• _Problem description_
Working from the top of the listing below, retype each line through the line containing "COL = sc.collection", both included, with no pictures.

• _Data block_
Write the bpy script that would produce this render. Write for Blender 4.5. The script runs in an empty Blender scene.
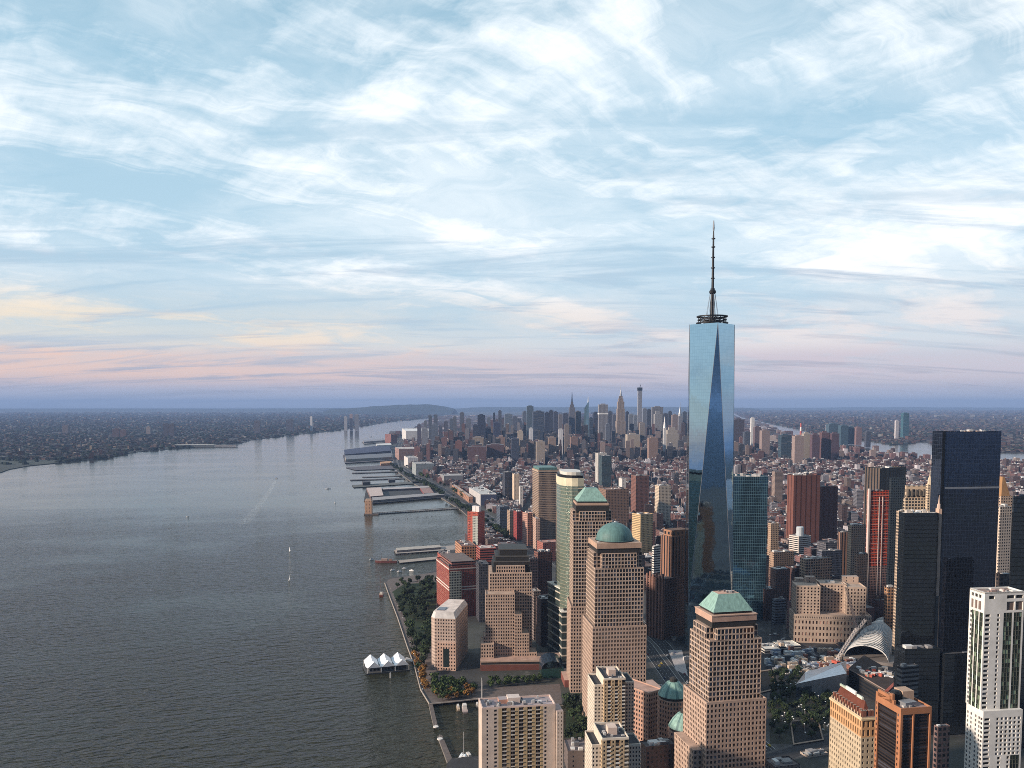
import bpy, math, random
import numpy as np
from mathutils import Vector, Matrix
R = math.radians
sc = bpy.context.scene
COL = sc.collection

# ---------------------------------------------------------------- camera
F, HY, H, TH = 850.0, 404.0, 310.0, R(4.0)      # focal length in pixels, level line, eye height, tilt
CT, ST = math.cos(TH), math.sin(TH)
PY0 = HY + F * math.tan(TH)
cam_d = bpy.data.cameras.new('camera'); cam = bpy.data.objects.new('camera', cam_d); COL.objects.link(cam)
cam.location = (0, 0, H); cam.rotation_euler = (R(90) - TH, 0, 0)
cam_d.sensor_width = 36; cam_d.lens = 36 * F / 1024
cam_d.shift_y = (PY0 - 384) / 1024
cam_d.clip_start = 1; cam_d.clip_end = 200000
sc.camera = cam

# ---------------------------------------------------------------- light
SUN_EL, SUN_AZ = 20.0, 248.0                    # azimuth clockwise from +Y (the way the camera looks)
sun_d = bpy.data.lights.new('sun', 'SUN'); sun = bpy.data.objects.new('sun', sun_d); COL.objects.link(sun)
sun_d.energy = 4.9; sun_d.angle = R(3); sun_d.color = (1.0, 0.83, 0.68)
sdir = Vector((math.sin(R(SUN_AZ)) * math.cos(R(SUN_EL)), math.cos(R(SUN_AZ)) * math.cos(R(SUN_EL)), math.sin(R(SUN_EL))))
sun.rotation_euler = (-sdir).to_track_quat('-Z', 'Y').to_euler()
sc.view_settings.view_transform = 'Standard'; sc.view_settings.look = 'None'
sc.view_settings.exposure = 0.3; sc.view_settings.gamma = 1.0; sc.view_settings.use_curve_mapping = False
sc.cycles.max_bounces = 5; sc.cycles.diffuse_bounces = 2; sc.cycles.glossy_bounces = 3
sc.cycles.transmission_bounces = 2; sc.cycles.volume_bounces = 0
sc.cycles.caustics_reflective = False; sc.cycles.caustics_refractive = False
sc.cycles.use_denoising = False; sc.cycles.filter_width = 0.9

class NT:                                        # small node-tree helper
    def __init__(s, tree): s.t = tree; s.n = tree.nodes; s.l = tree.links
    def new(s, ty, **kw):
        n = s.n.new(ty)
        for k, v in kw.items(): setattr(n, k, v)
        return n
    def put(s, sock, val):
        if hasattr(val, 'is_output') or isinstance(val, bpy.types.NodeSocket): s.l.new(val, sock)
        elif val is not None: sock.default_value = val
    def math(s, op, a, b=None, c=None, clamp=False):
        n = s.new('ShaderNodeMath', operation=op); n.use_clamp = clamp
        s.put(n.inputs[0], a); s.put(n.inputs[1], b); s.put(n.inputs[2], c)
        return n.outputs[0]
    def vmath(s, op, a, b=None):
        n = s.new('ShaderNodeVectorMath', operation=op); s.put(n.inputs[0], a); s.put(n.inputs[1], b)
        return n.outputs[0]
    def scale(s, a, k):
        n = s.new('ShaderNodeVectorMath', operation='SCALE'); s.put(n.inputs[0], a); s.put(n.inputs[3], k); return n.outputs[0]
    def mix(s, f, a, b, bt='MIX'):
        n = s.new('ShaderNodeMix', data_type='RGBA', blend_type=bt)
        s.put(n.inputs[0], f)
        for i, v in ((6, a), (7, b)):
            if isinstance(v, tuple) and len(v) == 3: v = v + (1,)
            s.put(n.inputs[i], v)
        return n.outputs[2]
    def mapr(s, v, a, b, c, d, smooth=False):
        n = s.new('ShaderNodeMapRange'); n.clamp = True
        if smooth: n.interpolation_type = 'SMOOTHSTEP'
        s.put(n.inputs[0], v)
        for i, x in enumerate((a, b, c, d)): s.put(n.inputs[1 + i], x)
        return n.outputs[0]
    def noise(s, vec, scale, detail=4, rough=.55, dist=0.0):
        n = s.new('ShaderNodeTexNoise'); s.put(n.inputs['Vector'], vec)
        n.inputs['Scale'].default_value = scale; n.inputs['Detail'].default_value = detail
        n.inputs['Roughness'].default_value = rough; n.inputs['Distortion'].default_value = dist
        return n.outputs['Fac']
    def vary(s, col, n, var):
        v = s.new('ShaderNodeVectorMath', operation='SCALE'); s.put(v.inputs[0], col); s.put(v.inputs[3], s.mapr(n, .25, .75, 1 - var, 1 + var)); return v.outputs[0]
    def xyz(s, v):
        n = s.new('ShaderNodeSeparateXYZ'); s.put(n.inputs[0], v); return n.outputs
    def comb(s, x, y, z):
        n = s.new('ShaderNodeCombineXYZ')
        for i, v in enumerate((x, y, z)): s.put(n.inputs[i], v)
        return n.outputs[0]
    def ramp(s, v, stops):
        n = s.new('ShaderNodeValToRGB'); s.put(n.inputs[0], v); e = n.color_ramp.elements
        while len(e) < len(stops): e.new(0.5)
        for i, (p, c) in enumerate(stops): e[i].position = p; e[i].color = tuple(c) + (1,)
        return n.outputs[0]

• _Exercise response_
Write the bpy script that would produce this render. Write for Blender 4.5. The script runs in an empty Blender scene.
import bpy, math, random
import numpy as np
from mathutils import Vector, Matrix
R = math.radians
sc = bpy.context.scene
COL = sc.collection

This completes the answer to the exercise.